Toen Bernie Sanders in zijn campagne begon te praten over het inruilen van Obamacare voor een ‘single payer system’, in essentie een ziekenfonds gerund door de overheid, was ik daar geen voorstander van. Het leek me niet zo verstandig in een campagne die moest opboksten tegen Republikeinen die Obamacare helemaal weg wilden halen, het hele systeem weer een keer open te gooien.
Het kan verkeren. Nu lijkt een single payer system ineens momentum te krijgen en ontstaat er onder de bevolking zelfs een voorkeur voor dat systeem. De reden? Trumpcare en het geklungel van de Republikeinen die zes jaar hadden om iets anders te bedenken en niets hadden. De gemiddelde burger ziet een puinhoop en een partij die zijn of haar verzekering wil uitkleden. Met dump aan de psycho en zijn partij is het momentum verschoven.

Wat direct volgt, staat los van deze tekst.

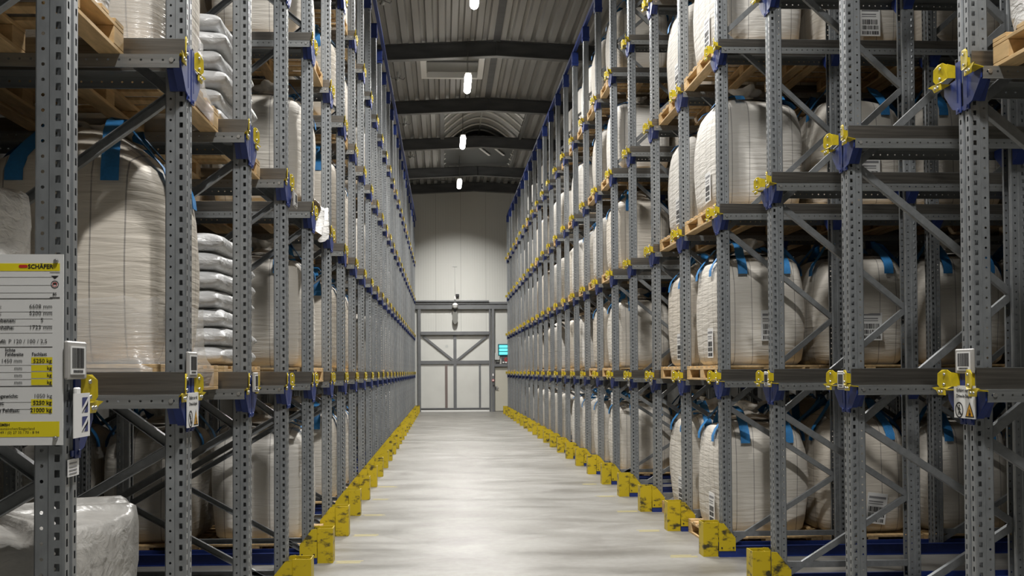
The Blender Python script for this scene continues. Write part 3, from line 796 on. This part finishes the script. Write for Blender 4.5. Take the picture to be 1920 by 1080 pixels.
# ---- right rack: lanes 0-2 empty, lane 3 full to the back, lanes 4, 7, 8 ... loaded
for t in range(5):
    for k in range(5):
        put_bag('R', 3, t, k, .08+k*1.02+rnd.uniform(-.015, .02), True, labelled=(k in (0, 1)), kind={0: 3, 1: 0, 2: 1, 3: 1, 4: 0}[t] if k == 0 else ((0, 2, 0, 3)[(k+t) % 4]))
    for k in range(2): put_bag('R', 4, t, k, .12+k*1.02, True, labelled=(k == 0))
    for k in range(2): put_bag('R', 7, t, k, .11+k*1.02, True)
    put_bag('R', 8, t, 0, .10, True)
for i in range(9, NR-1):
    for t in range(5):
        if rnd.random() < (.62 if i < 20 else .75): put_bag('R', i, t, 0, .10+rnd.uniform(-.03, .06), i < 11)
# ---- left rack
for t in (1, 2):
    put_bag('L', 1, t, 0, .22, True, film=True, labelled=True, dy=-.02, kind=2)
    put_bag('L', 1, t, 1, 1.25, True)
for t in range(5):
    for k in range(3): put_bag('L', 4, t, k, .12+k*1.02, True, labelled=False)
    if t: put_bag('L', 6, t, 0, .14, True); put_bag('L', 7, t, 0, .16, True)
put_bag('L', 6, 0, 0, .14, True); put_bag('L', 7, 0, 0, .15, True)
for i in range(9, NL-1):
    for t in range(5):
        if (i in (12, 15) and t) or rnd.random() < (.40 if i < 18 else .62): put_bag('L', i, t, 0, .10+rnd.uniform(-.03, .08), False)
# ---- stacked plastic sacks, third lane on the left
def sack_mesh(seed):
    r = random.Random(seed); mb = MB(); nx, ny = 23, 33
    lx, ly, h = .235, .57, .068
    ph = [r.uniform(0, 6.3) for _ in range(6)]
    top, bot = [], []
    for a in range(ny):
        v = math.sin(PI/2*(-1+2*a/(ny-1))); A, B = [], []
        for b in range(nx):
            u = math.sin(PI/2*(-1+2*b/(nx-1)))
            f = (max(0, 1-abs(u)**5)*max(0, 1-abs(v)**8))**.40
            pleat = math.exp(-((u-.08*math.sin(ph[5]))*3.2)**2)
            x = u*lx*(1+.02*math.sin(5*v+ph[0])); y = v*(ly+.030*pleat*abs(v)**5+.008*math.sin(6*u+ph[3]))
            wob = .006*math.sin(6*u+ph[1]+4*v)*math.sin(7*v+ph[2])
            A.append((x, y, (h+wob)*f)); B.append((x, y, (-h+wob*.4)*f))
        top.append(A); bot.append(B[::-1])
    mb.grid(top); mb.grid(bot)
    return mb.mesh('plastic_sack', sack_m)
SACK = [sack_mesh(k) for k in (1, 2, 3)]
sack_y = YL+2*PITCH+.12+.725
for t in (1, 2):
    cx = XL-.22-.47
    put_pallet('L', 2, t, 0, cx, sack_y, SHELF[t]+.0005, True)
    for lay in range(7 if t == 1 else 6):
        z = SHELF[t]+PH+.070+lay*.124
        for c in range(2):
            dx = (-.235 if c else .235)+rnd.uniform(-.022, .022)
            o = thing('plastic_sack', SACK[rnd.randrange(3)], (cx+dx, sack_y+rnd.uniform(-.015, .015), z),
                      'white plastic sack, %s layer up, %s side of the %s sack stack' % (ORD[lay], 'inner' if c else 'aisle', 'upper' if t == 2 else 'lower'), 'sack', 'stacked white sacks', (0, 0, rnd.choice((0, PI))+rnd.uniform(-.03, .03)))
# ---- film wrapped loads in the first lane on the left
def load_mesh(w, d, h, seed, lump=.02, m=white_film):
    r = random.Random(seed); mb = MB(); rows = []; N = 64
    ph = [r.uniform(0, 6.3) for _ in range(6)]
    prof = [(0, .985)]+[(h*k/12, 1.0+.008*math.sin(k*2.1+ph[0])) for k in range(1, 12)]+[(h*.985, .985), (h, .94), (h*1.012, .6), (h*1.015, .05)]
    for z, k in prof:
        R = []
        for j in range(N):
            t = 2*PI*j/N; x, y = superell(t, 9)
            kk = k*(1+lump*.5*math.sin(5*t+9*z+ph[1])+lump*.4*math.sin(11*t-14*z+ph[2]))
            R.append((x*w/2*kk, y*d/2*kk, z+(.018*math.sin(4*t+ph[3])+.012*math.sin(9*t+ph[4]))*(z > h*.9)))
        rows.append(R)
    mb.grid(rows, closed=True)
    return mb.mesh('wrapped_load', m)
lane0 = YL+.12+.725
def put_load(s, i, t, k, x, w, d, h, seed, label, yo=0, lane=None, m=white_film):
    y = (SIDE[s]['y']+i*PITCH+.12+.725) if lane is None else lane
    z = SHELF[t]
    if i >= 0: put_pallet(s, i, t, k, x, y, z+.0005, True)
    return thing('wrapped_load', load_mesh(w, d, h, seed, m=m), (x, y+yo, z+PH+.001), label, 'wrapped goods')
put_load('L', 0, 2, 0, XL-.27-.5, .98, 1.2, .95, 1, 'film wrapped load on the pallet at the top left corner')
put_load('L', 0, 1, 1, XL-.62-.5, .98, 1.2, .74, 2, 'crinkled white film load behind the yellow and white rack data board')
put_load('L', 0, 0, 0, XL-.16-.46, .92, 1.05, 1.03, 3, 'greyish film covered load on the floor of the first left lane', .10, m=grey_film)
# pallet corner at the right edge, in the lane before the first right post
e = empty('wooden_pallet', (XR+.08+.5, YR-.725, SHELF[2]+.0005), 'wooden pallet corner jutting in at the upper right edge', 'pallet', 'wooden pallets')
part('deck', PAL['deck'], e)
for dx in (-.45, 0, .45):
    part('bearer', PAL['bearer'], e, (dx, 0, 0)); part('skid', PAL['skid'], e, (dx, 0, 0))
    for q in (-.58, 0, .58): part('block', PAL['block'], e, (dx, q, 0))
thing('wrapped_load', load_mesh(.98, 1.2, .9, 8), (XR+.08+.5, YR-.725, SHELF[2]+PH+.001), 'film wrapped load on the pallet at the upper right edge', 'wrapped goods')
# torn film hanging over a rail from the pallet behind
mb = MB(); rows = []
for a in range(17):
    R = []
    for b in range(25):
        u, v = a/16, b/24
        drop = .12+.30*(math.sin(2.6*v+.4)**2)+.07*math.sin(11*v)
        R.append((.02+.16*min(1, u*2.2)+.035*math.sin(14*v+3*u)*u+.02*math.sin(23*v+9*u), .75*v+.03*math.sin(9*u+5*v), .22-.05*u*(u < .4)-drop*max(0, u-.3)*1.4+.012*math.sin(17*v+11*u)))
    rows.append(R)
mb.grid(rows); thing('torn_film', mb.mesh('torn_film', white_film), (XL-.17, post_y('L', 4)+.24, SHELF[2]), 'crumpled white film drooping off the second level rail beside the fifth left post', 'plastic film')

# ================================================================== SIGNS AND TAGS
def aisle_sign(name, s, i, z, me_parts, label, cat, y_off=0, gap=.012, group=None, sx=1):
    """a plate parallel to the aisle on the front face of an upright; built facing -Y, turned to face the aisle"""
    S = SIDE[s]
    e = empty(name, (S['x']-S['sx']*gap, post_y(s, i)+y_off, z), label, cat, group, -PI/2 if s == 'R' else PI/2)
    for n, me in me_parts: part(n, me, e).scale.x = sx
    return e
def plate_parts(seed):
    r = random.Random(seed)
    mb = MB(); mb.rbox(-.09, .09, -.008, .006, -.062, .062, .005); pl = mb.mesh('backing_plate', paper_grey)
    mb = MB(); mb.box(-.066, .066, -.011, -.008, -.046, .046); lb = mb.mesh('barcode_label', paper)
    mb = MB(); x = -.056
    while x < .052:
        w = r.choice((.0025, .004, .006)); mb.box(x, x+w, -.0118, -.011, -.026, .040); x += w+r.choice((.0025, .004))
    for k in range(7): mb.box(-.045+.013*k, -.036+.013*k, -.0118, -.011, -.041, -.032)
    bc = mb.mesh('barcode', ink)
    mb = MB()
    for q in (-.078, .078):
        for zz in (-.05, .05): mb.tube([(q, -.012, zz), (q, -.008, zz)], .006, 8)
    mb = MB(); mb.box(-.012, .012, .006, .022, -.012, .012)
    hold = mb.mesh('holder', bolt_m)
    return [('backing_plate', pl), ('holder', hold), ('barcode_label', lb), ('barcode', bc), ('rivets', mb.mesh('rivets', bolt_m))]
for s, i, z, y_off, gap, txt in (('L', 0, 1.805, 0, .012, 'beside the rack data board on the first left post'), ('L', 1, 1.80, 0, .012, 'on the second left post above the warning sign'),
                     ('R', 0, 1.80, 0, .012, 'on the first right post above the warning sign'), ('R', 1, 1.69, 0, .030, 'between yellow guides on the second right post'), ('R', 2, 1.685, 0, .030, 'between yellow guides on the third right post'),
                     ('L', 2, 1.70, .0, .030, 'between yellow guides on the third left post'), ('R', 5, 1.64, -.02, .030, 'hanging at the sixth right post'), ('R', 6, 1.60, -.02, .030, 'hanging at the seventh right post'),
                     ('L', 3, SHELF[2]-.10, .16, .034, 'at the second beam level of the fourth left post')):
    aisle_sign('barcode_plate', s, i, z, plate_parts(i*3+(s == 'R')), 'grey barcode plate '+txt, 'barcode plate', y_off, gap, 'barcode plates', .75 if gap == .030 else 1)
def warning_parts():
    W, Hh = .105, .077
    mb = MB(); mb.box(-W, W, -.003, .003, -Hh-.005, Hh+.005); pan = mb.mesh('panel', paper)
    y = -.0036
    mb = MB(); M = lambda x, z: Matrix.Translation((x, y, z)) @ Matrix.Rotation(PI/2, 4, 'X')
    let = []
    for t, z in (('Einfahrt nur mit', .050), ('Drive-In-Stapler', .021)):
        mb = MB(); mb.add_mesh(text_mesh(t, .0245, 'CENTER', .0006), M(0, z)); let.append(('lettering', mb.mesh('lettering', ink)))
    mb = MB(); c = (-.052, y, -.042)
    mb.ring(c, (1, 0, 0), (0, 0, 1), .033, .041, 28, 0)
    mb.bar((-.052-.026, y-.0006, -.042+.026), (-.052+.026, y-.0006, -.042-.026), .007, .0006)
    # walking figure
    mb.disc((-.050, y, -.020), (1, 0, 0), (0, 0, 1), .006, 10, 0)
    for a, b, w in (((-.051, -.027), (-.053, -.046), .012), ((-.053, -.046), (-.064, -.068), .006), ((-.053, -.046), (-.043, -.067), .006), ((-.051, -.030), (-.066, -.040), .005), ((-.050, -.030), (-.038, -.042), .005)):
        mb.bar((a[0], y, a[1]), (b[0], y, b[1]), w, .0006)
    sym = mb.mesh('no_entry_symbol', ink)
    mb = MB(); tri = lambda r: [(.052+r*math.sin(a)*1.0, y, -.050+r*math.cos(a)) for a in (0, 2*PI/3, 4*PI/3)]
    mb.poly([(p[0], y+.0003, p[2]) for p in tri(.052)][::-1], 1); mb.poly([(p[0], y-.0004, p[2]) for p in tri(.040)][::-1], 0)
    mb.bar((.045, y-.001, -.060), (.060, y-.001, -.060), .010, .0006, mi=1); mb.bar((.049, y-.001, -.060), (.049, y-.001, -.036), .006, .0006, mi=1)
    mb.disc((.047, y-.001, -.067), (1, 0, 0), (0, 0, 1), .004, 8, 1); mb.disc((.059, y-.001, -.067), (1, 0, 0), (0, 0, 1), .004, 8, 1); mb.bar((.063, y-.001, -.064), (.063, y-.001, -.040), .002, .0006, mi=1)
    tr = mb.mesh('truck_triangle', sign_orange, ink)
    return [('panel', pan)]+let+[('no_entry_symbol', sym), ('truck_triangle', tr)]
WP = warning_parts()
aisle_sign('warning_sign', 'R', 0, 1.595, WP, 'white sign with black lettering, round ban symbol and orange triangle, first right post', 'warning sign', 0, .017, 'warning signs')
aisle_sign('warning_sign', 'L', 1, 1.585, WP, 'white sign with ban symbol and orange triangle on the second left post', 'warning sign', 0, .017, 'warning signs')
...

Vorige week donderdag nam het Congres van de staat Californië een voorstel aan om over te gaan tot een single payer systeem. Zover is het in de praktijk nog niet, het moet uitgewerkt worden en we weten nu al dat de kosten tegen zullen vallen – zeker als Californië het alleen moet doen. Maar het ligt op tafel. Okay, in Californië zijn de Republikeinen uitgeroeid – correctie: ze hebben collectief politieke zelfmoord gepleegd – maar toch, er lijkt iets te gebeuren.
Het onderstreept iets waar de Republikeinen altijd bang voor waren (en wat Obama heel goed doorhad): als je een programma introduceert, zeg Obamacare, dan raken mensen daaraan gewend en is het vrijwel onmogelijk om het weer terug te draaien. Wat Barack Obama wist, en historici weten, is dat het verstandig is om programma’s in te voeren ook als ze niet honderd procent zijn, finetuning nodig hebben en er niet genoeg geld voor is. Eenmaal ingevoerd blijken ook Amerikanen maar al te graag overheidsprogramma’s te accepteren.